Segundo as concepções modernas, o processo é um dado , num instante, não há nada, cada instante é apenas um núcleo destinado a agrupar os dados, assim não há natureza em um instante; toda realidade implica um avanço da natureza.

A tentativa de encontrar a natureza é uma tentativa interna.
Se percebemos no presente uma estrela que já não existe, estamos percebendo no presente o que, de fato é passado.
Whitehead nos convida a conceber relações não seriais entre o espaço e o tempo.;
Existe uma espécie de reciprocidade entre a natureza e eu enquanto ser senciente. Sou uma parte da natureza e funciono como qualquer evento da natureza: sou, por meu corpo, parte da natureza, e as partes da natureza admitem entre elas relações do mesmo tipo que as de meu corpo com a natureza.
O que percebo é, ao mesmo tempo, para mim e nas coisas. A percepção se faz a partir do interior da natureza. ‘Não existe um meio de deter a natureza a fim de olha-la.’ Ela é sempre nova a cada percepção mas nunca é sem passado. A natureza vai ser concebida como um desdobramento espaço-temporal.

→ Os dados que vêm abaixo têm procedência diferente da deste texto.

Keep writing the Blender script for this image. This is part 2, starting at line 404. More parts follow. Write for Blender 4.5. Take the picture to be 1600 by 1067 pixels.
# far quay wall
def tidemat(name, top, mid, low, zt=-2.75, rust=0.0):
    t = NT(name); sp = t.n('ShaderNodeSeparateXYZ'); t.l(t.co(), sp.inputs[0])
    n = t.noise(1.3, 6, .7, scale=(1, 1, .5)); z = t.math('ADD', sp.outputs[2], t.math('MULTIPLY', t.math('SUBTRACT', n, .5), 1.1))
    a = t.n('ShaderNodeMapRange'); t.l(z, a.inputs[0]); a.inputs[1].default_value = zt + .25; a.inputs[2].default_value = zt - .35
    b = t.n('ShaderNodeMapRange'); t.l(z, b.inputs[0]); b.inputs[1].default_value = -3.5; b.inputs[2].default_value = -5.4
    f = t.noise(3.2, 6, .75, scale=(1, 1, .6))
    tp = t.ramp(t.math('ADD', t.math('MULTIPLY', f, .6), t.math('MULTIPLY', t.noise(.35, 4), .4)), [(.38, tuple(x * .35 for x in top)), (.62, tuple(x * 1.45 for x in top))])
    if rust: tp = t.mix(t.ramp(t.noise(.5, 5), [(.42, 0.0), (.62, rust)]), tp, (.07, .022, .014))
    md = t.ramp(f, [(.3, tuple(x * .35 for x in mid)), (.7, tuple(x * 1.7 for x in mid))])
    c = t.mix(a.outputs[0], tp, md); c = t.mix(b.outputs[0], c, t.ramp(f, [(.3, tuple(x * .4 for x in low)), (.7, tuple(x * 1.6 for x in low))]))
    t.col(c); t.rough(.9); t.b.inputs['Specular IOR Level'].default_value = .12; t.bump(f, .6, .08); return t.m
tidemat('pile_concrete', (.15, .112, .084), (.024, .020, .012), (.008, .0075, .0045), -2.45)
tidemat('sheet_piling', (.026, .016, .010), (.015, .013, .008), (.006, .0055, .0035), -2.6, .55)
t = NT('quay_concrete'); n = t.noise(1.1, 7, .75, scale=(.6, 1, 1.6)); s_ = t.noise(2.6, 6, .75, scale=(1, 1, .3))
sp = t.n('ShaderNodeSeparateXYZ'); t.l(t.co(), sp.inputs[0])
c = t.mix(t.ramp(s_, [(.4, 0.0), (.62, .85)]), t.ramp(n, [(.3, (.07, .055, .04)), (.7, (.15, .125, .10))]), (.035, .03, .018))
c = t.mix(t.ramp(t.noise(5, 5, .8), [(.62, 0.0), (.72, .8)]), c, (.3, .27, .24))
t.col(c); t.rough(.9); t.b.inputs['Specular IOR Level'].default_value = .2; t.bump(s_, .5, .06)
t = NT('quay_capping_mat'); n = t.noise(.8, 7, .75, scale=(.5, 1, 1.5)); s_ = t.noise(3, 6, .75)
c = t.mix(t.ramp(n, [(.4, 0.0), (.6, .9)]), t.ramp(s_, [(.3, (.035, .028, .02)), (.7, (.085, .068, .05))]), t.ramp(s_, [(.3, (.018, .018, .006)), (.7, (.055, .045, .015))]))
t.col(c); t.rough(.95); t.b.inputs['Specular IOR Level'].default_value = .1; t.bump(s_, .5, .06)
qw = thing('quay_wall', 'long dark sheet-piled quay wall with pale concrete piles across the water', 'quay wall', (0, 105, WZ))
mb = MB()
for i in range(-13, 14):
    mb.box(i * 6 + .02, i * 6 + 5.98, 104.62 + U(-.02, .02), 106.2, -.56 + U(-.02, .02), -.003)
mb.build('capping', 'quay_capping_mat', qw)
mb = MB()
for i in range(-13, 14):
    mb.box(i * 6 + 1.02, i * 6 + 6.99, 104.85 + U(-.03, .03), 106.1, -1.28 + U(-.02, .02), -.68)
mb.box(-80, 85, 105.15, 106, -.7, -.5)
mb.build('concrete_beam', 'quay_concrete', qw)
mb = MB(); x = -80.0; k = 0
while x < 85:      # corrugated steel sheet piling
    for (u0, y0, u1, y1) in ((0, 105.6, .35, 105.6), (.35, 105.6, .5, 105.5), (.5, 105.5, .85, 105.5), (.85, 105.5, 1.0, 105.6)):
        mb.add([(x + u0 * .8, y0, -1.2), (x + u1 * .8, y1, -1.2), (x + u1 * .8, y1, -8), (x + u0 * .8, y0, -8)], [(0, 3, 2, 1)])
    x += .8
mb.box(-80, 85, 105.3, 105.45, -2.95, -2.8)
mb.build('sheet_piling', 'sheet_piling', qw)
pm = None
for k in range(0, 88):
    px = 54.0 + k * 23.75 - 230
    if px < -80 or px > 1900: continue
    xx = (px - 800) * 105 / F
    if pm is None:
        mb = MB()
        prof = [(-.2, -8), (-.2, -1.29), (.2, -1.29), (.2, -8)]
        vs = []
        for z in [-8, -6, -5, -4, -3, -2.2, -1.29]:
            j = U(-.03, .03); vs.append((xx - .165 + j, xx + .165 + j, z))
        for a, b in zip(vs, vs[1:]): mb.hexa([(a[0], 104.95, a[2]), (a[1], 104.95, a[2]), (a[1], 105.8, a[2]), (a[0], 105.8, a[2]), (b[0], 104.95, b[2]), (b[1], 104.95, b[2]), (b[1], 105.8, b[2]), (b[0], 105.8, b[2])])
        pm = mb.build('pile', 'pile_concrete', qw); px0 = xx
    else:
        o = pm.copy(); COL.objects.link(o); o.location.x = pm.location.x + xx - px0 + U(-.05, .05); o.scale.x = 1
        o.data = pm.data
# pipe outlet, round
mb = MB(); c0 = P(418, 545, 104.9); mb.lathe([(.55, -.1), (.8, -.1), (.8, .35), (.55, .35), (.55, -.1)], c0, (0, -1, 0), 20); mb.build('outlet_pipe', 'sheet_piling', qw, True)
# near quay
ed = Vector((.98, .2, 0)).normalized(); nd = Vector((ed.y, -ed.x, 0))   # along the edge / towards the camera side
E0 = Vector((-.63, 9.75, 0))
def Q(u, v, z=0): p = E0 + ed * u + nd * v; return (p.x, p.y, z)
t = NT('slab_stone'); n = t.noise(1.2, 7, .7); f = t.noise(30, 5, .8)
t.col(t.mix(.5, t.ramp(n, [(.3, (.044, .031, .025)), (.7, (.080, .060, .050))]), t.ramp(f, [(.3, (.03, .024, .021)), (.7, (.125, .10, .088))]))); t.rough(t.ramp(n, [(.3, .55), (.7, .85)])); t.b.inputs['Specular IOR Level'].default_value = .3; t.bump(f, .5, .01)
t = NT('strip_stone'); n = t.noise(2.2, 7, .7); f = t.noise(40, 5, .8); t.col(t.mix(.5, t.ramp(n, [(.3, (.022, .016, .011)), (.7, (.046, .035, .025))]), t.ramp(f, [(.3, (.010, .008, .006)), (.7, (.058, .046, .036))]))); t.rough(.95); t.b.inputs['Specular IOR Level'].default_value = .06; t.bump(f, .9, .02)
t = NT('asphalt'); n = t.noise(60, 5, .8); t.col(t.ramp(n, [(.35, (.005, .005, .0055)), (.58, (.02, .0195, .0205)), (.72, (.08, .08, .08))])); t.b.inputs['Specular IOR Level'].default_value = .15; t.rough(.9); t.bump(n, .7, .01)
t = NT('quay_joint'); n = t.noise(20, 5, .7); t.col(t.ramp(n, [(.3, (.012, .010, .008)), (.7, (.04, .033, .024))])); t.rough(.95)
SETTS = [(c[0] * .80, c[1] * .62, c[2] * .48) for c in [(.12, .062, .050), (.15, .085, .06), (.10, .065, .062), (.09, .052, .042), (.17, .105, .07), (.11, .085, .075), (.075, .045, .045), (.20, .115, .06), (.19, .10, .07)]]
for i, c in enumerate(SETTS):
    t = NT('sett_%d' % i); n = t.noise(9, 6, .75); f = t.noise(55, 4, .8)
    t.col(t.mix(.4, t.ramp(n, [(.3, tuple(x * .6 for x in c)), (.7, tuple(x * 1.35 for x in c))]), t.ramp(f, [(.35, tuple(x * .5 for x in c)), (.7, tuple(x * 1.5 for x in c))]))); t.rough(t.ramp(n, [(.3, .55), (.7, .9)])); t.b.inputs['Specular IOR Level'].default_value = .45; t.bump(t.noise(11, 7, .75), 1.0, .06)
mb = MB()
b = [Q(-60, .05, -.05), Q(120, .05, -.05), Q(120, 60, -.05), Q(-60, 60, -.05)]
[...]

A natureza esta sempre de passagem: somente a apreendemos em suas manifestações, sem que essas manifestações jamais a esgotem.
A natureza é memória do mundo; o que foi não pode deixar de ter sido, quer o saibamos ou não.
Se a vida é a instauração das bases da historia, tal historia é também diferente da historia do homem, é uma historia natural; não é uma historia individual, é o futuro de um tipo, de um ser coletivo.

Passado e futuro encontram-se e misturam-se num presente mal definido.
A natureza é aquilo em que estamos, é mistura.